* Instruction: Starting at the top of the listing, extract every line up to and including the one with "return up + lo[-2:0:-1]". Pictures stay out of the copy.

* Exercise inputs:
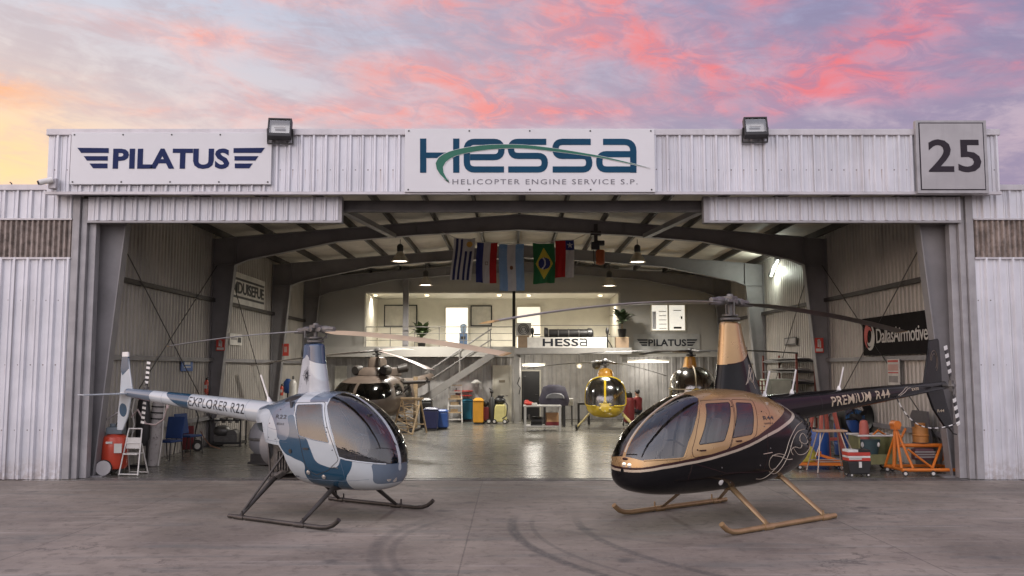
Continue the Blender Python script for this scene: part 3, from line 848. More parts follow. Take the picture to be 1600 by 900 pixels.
def obj_bm(name, bm, mats, parent, sm=50, solid=0):
    me = bpy.data.meshes.new(name); bm.to_mesh(me); bm.free()
    for m in mats: me.materials.append(m)
    o = bpy.data.objects.new(name, me); COL.objects.link(o); o.parent = parent
    shade(o, sm)
    if solid:
        md = o.modifiers.new('thick', 'SOLIDIFY'); md.thickness = solid; md.offset = -1
    return o

def skin_line(h, pts, side, off=.004):
    "points of a side-view line laid on the hull's skin"
    return [Vector((x, side * (h.y(x, z) + off), z)) for x, z in pts]

def dense_line(p, n=8, closed=False):
    out = []; m = len(p)
    for i in range(m if closed else m - 1):
        a, b = Vector(p[i]), Vector(p[(i + 1) % m])
        k = max(1, int((b - a).length / .05)) if n is None else n
        for j in range(k): out.append(tuple(a.lerp(b, j / k)))
    if not closed: out.append(tuple(p[-1]))
    return out

def airfoil(c, t, n=12):
    "closed outline, chord along x from -c*.7 (tail) to c*.3, thickness t"
    up = []; lo = []
    for i in range(n + 1):
        s_ = (1 - math.cos(math.pi * i / n)) / 2
        y = t / .2 * (.2969 * s_ ** .5 - .126 * s_ - .3516 * s_ ** 2 + .2843 * s_ ** 3 - .1036 * s_ ** 4)
        up.append((c * (.3 - s_), y)); lo.append((c * (.3 - s_), -y))
    return up + lo[-2:0:-1]

def blade_mb(mb, root, tip, chord, thick, droop, r0=.12, n=24, taper=1.0, twist=6, flip=1, t0=0, t1=1):
    "rotor blade from root to tip with its own sag; mb collects it"
    root, tip = Vector(root), Vector(tip); d = (tip - root); L = d.length; d.normalize()
    side = Vector((0, 0, 1)).cross(d).normalized() * flip
    rings = []
    for i in range(n + 1):
        k = t0 + (t1 - t0) * i / n; c = root.lerp(tip, k); c.z += droop * (4 * k * (1 - k)) * .5
        ch = chord * (1 - (1 - taper) * k); ch *= min(1, .45 + k * 6)
        tw = R(twist * (1 - .35 * k)); u = (Vector((0, 0, 1)) * math.cos(tw) + side * math.sin(tw)); w = side * math.cos(tw) - Vector((0, 0, 1)) * math.sin(tw)
        rings.append([c + w * x + u * y for x, y in airfoil(ch, thick, 7)])
    mb.loft(rings); return mb

def flat_on_skin(me, fn):
    for v in me.vertices: v.co = fn(v.co)
    return me
H22 = Hull([(1.63, .80, .70, .75, .03), (1.615, .90, .60, .76, .15), (1.56, 1.06, .51, .78, .27), (1.45, 1.24, .45, .82, .385), (1.28, 1.42, .415, .87, .475), (1.0, 1.61, .395, .93, .54),
            (.72, 1.725, .39, .97, .56), (.45, 1.765, .40, 1.0, .565), (.15, 1.765, .425, 1.02, .56), (-.15, 1.74, .49, 1.06, .54), (-.40, 1.68, .61, 1.14, .49),
            (-.60, 1.62, .80, 1.24, .42), (-.78, 1.575, 1.0, 1.32, .34), (-.95, 1.54, 1.12, 1.36, .25)], 2.35, 2.6)
R22_LOC, R22_RZ = (-2.92, 13.34, 0), math.atan2(-.53, .845)
H44 = Hull([(2.19, .82, .72, .76, .03), (2.175, .91, .64, .76, .14), (2.12, 1.05, .56, .77, .28), (1.99, 1.22, .50, .80, .41), (1.75, 1.42, .455, .86, .53), (1.4, 1.61, .43, .92, .61),
            (1.05, 1.735, .42, .97, .645), (.7, 1.79, .42, 1.0, .655), (.3, 1.81, .425, 1.02, .655), (0, 1.795, .43, 1.04, .65), (-.4, 1.73, .465, 1.04, .62),
            (-.8, 1.61, .52, 1.05, .55), (-1.1, 1.50, .595, 1.07, .47), (-1.33, 1.415, .71, 1.08, .37), (-1.48, 1.34, .84, 1.09, .24), (-1.54, 1.28, .95, 1.1, .13)], 2.35, 2.5)
R44_LOC, R44_RZ = (3.17, 13.0, 0), math.atan2(-.6, -.8)
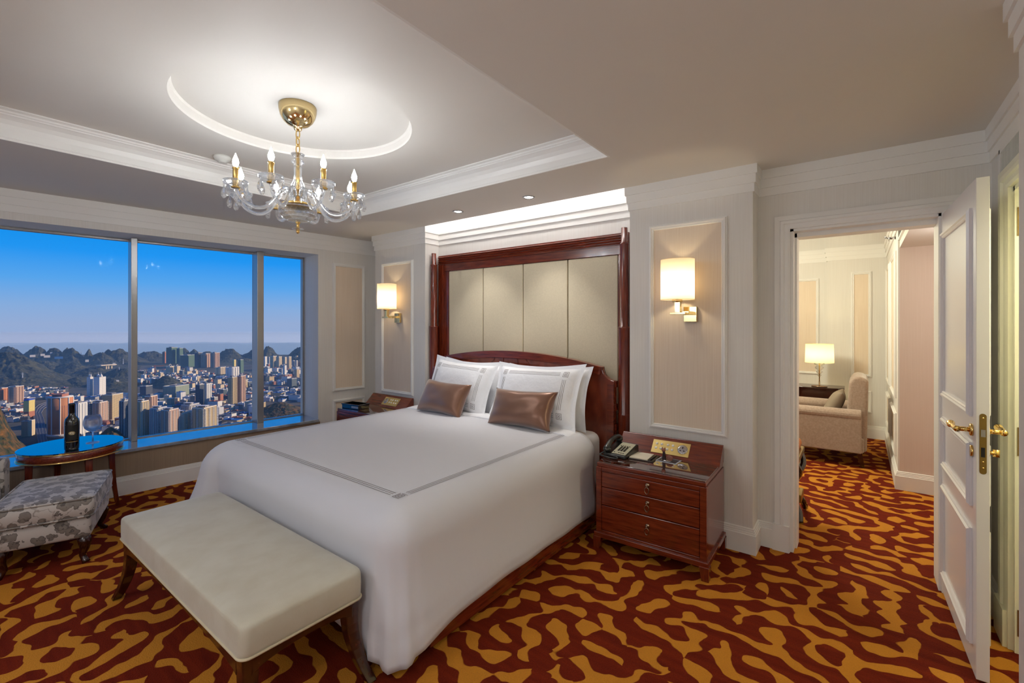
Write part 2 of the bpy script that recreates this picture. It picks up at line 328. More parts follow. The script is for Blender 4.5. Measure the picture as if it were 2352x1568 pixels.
def copy_tree(o,parent=None):
    c=o.copy(); COL.objects.link(c)
    if parent is not None: c.parent=parent
    for ch in list(o.children): copy_tree(ch,c)
    return c
def sm(m): m.smooth=True; return m
def spline(pts,n):
    """catmull-rom through points"""
    P=[Vector(p) for p in pts]; P=[2*P[0]-P[1]]+P+[2*P[-1]-P[-2]]; out=[]
    for k in range(1,len(P)-2):
        for i in range(n):
            t=i/n; a,b,c,d=P[k-1:k+3]
            out.append(.5*((2*b)+(c-a)*t+(2*a-5*b+4*c-d)*t*t+(3*b-a-3*c+d)*t*t*t))
    out.append(P[-2]); return out
def rrect(hx,hy,r,n=5):
    out=[]
    for cx,cy,a0 in ((hx-r,hy-r,0),(-hx+r,hy-r,90),(-hx+r,-hy+r,180),(hx-r,-hy+r,270)):
        for i in range(n+1):
            a=R(a0+90*i/n); out.append((cx+r*math.cos(a),cy+r*math.sin(a)))
    return out

# ================================================================= ROOM SHELL
W0=(-5.10,1.631); WA=R(5.44); WDX,WDY=math.sin(WA),math.cos(WA); WN=(WDY,-WDX)
def wp(s,n=0): return (W0[0]+WDX*s+WN[0]*n, W0[1]+WDY*s+WN[1]*n)
def wy(y): return (y-W0[1])/WDY                     # wall parameter at a given y
def wbox(mb,s0,s1,n0,n1,z0,z1): return mb.prism([wp(s0,n0),wp(s1,n0),wp(s1,n1),wp(s0,n1)],z0,z1)
CEIL=2.535; SB=-3.1; SE=2.05
m=MB().box(-6.2,-1.8,-.25,1.7,8.2,0); struct(m.obj('floor','carpet'))
HEAD=2.303; SILL=.40; JAMB=1.215
m=MB(); wbox(m,SB,SE,-.45,0,0,SILL-.03); wbox(m,SB,SE,-.45,0,HEAD,2.95); wbox(m,JAMB,SE,-.45,0,SILL-.03,HEAD)
struct(m.obj('wall_left',['wall_paper']))
# sheet under the sill, a hair proud, with backlit shade mixed into its colour
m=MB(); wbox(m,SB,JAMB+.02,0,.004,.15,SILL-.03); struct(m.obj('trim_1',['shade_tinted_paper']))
# window: frame, mullions, panes, stone sill
GL=.40
w=bpy.data.objects.new('window_1',None); COL.objects.link(w); struct(w)
m=MB(); wbox(m,SB,JAMB,-GL-.04,-GL+.02,SILL,SILL+.008); wbox(m,SB,JAMB,-GL-.04,-GL+.02,HEAD-.02,HEAD)
wbox(m,JAMB-.02,JAMB,-GL-.04,-GL+.02,SILL,HEAD); m.obj('window_frame','aluminium',w)
MUL=[-2.05,-.62,.475]
def mull_s(px):      # where a sight line meets the mullion front plane
    a=(px-1176)/F; r=(FW[0]+RT[0]*a,FW[1]+RT[1]*a); p0=wp(0,-.26); d=(WDX,WDY)
    det=r[0]*(-d[1])+d[0]*r[1]; t=(p0[0]*(-d[1])+d[0]*p0[1])/det
    return (r[0]*t-p0[0])*d[0]+(r[1]*t-p0[1])*d[1]
MS=[(mull_s(301),mull_s(316)),(mull_s(591),mull_s(606))]
MS.insert(0,(MS[0][0]-1.25,MS[0][1]-1.25))
for a,b in MS:
    m=MB(); wbox(m,a,b,-GL-.03,-.26,SILL,HEAD); m.obj('mullion','aluminium',w,bev=.004)
edges=[SB]+[x for ab in MS for x in ab]+[JAMB-.02]
for i in range(0,len(edges),2):
    m=MB(); wbox(m,edges[i],edges[i+1],-GL-.006,-GL,SILL+.008,HEAD-.02); m.obj('pane','pane_glass',w)
m=MB(); wbox(m,SB,JAMB+.0,-.45,.03,SILL-.03,SILL); struct(m.obj('trim_2','stone_sill',bev=.004))
# back wall: piers, bed recess, door wall
PY=3.32; RY=3.52
m=MB(); m.box(-4.57,PY,0,-3.70,3.9,2.95); m.box(-5.6,3.58,0,-4.57,3.9,2.95); m.box(-3.70,RY,0,-1.40,3.9,2.95); m.box(-1.40,PY,0,-.557,3.9,2.95)
struct(m.obj('wall_back','wall_paper'))
DY=3.5; DX0,DX1,DH=-.366,.362,2.122
m=MB(); m.box(-.557,DY,0,DX0,3.7,2.95); m.box(DX1,DY,0,.80,3.7,2.95); m.box(DX0,DY,DH,DX1,3.7,2.95)
struct(m.obj('wall_door_side','wall_paper'))
RX=.56
m=MB(); m.box(RX,3.065,0,.80,DY,2.95); m.box(RX,2.115,0,.80,2.20,2.95); m.box(RX,2.20,2.13,.80,3.065,2.95); m.box(.398,-1.6,0,.80,2.115,2.95)
struct(m.obj('wall_right','wall_paper'))
m=MB(); m.box(-6.1,-1.8,0,.8,-1.5,2.95); struct(m.obj('wall_front','wall_paper'))
# small space behind the right-hand doorway
m=MB(); m.box(1.5,1.9,0,1.6,3.5,2.95); m.box(.8,1.8,0,1.6,1.9,2.95); m.box(.8,3.40,0,1.6,3.5,2.95)
struct(m.obj('wall_closet','cream_paint'))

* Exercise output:
Continue the Blender Python script for this scene: part 3, from line 848. More parts follow. Take the picture to be 1600 by 900 pixels.
def obj_bm(name, bm, mats, parent, sm=50, solid=0):
    me = bpy.data.meshes.new(name); bm.to_mesh(me); bm.free()
    for m in mats: me.materials.append(m)
    o = bpy.data.objects.new(name, me); COL.objects.link(o); o.parent = parent
    shade(o, sm)
    if solid:
        md = o.modifiers.new('thick', 'SOLIDIFY'); md.thickness = solid; md.offset = -1
    return o

def skin_line(h, pts, side, off=.004):
    "points of a side-view line laid on the hull's skin"
    return [Vector((x, side * (h.y(x, z) + off), z)) for x, z in pts]

def dense_line(p, n=8, closed=False):
    out = []; m = len(p)
    for i in range(m if closed else m - 1):
        a, b = Vector(p[i]), Vector(p[(i + 1) % m])
        k = max(1, int((b - a).length / .05)) if n is None else n
        for j in range(k): out.append(tuple(a.lerp(b, j / k)))
    if not closed: out.append(tuple(p[-1]))
    return out

def airfoil(c, t, n=12):
    "closed outline, chord along x from -c*.7 (tail) to c*.3, thickness t"
    up = []; lo = []
    for i in range(n + 1):
        s_ = (1 - math.cos(math.pi * i / n)) / 2
        y = t / .2 * (.2969 * s_ ** .5 - .126 * s_ - .3516 * s_ ** 2 + .2843 * s_ ** 3 - .1036 * s_ ** 4)
        up.append((c * (.3 - s_), y)); lo.append((c * (.3 - s_), -y))
    return up + lo[-2:0:-1]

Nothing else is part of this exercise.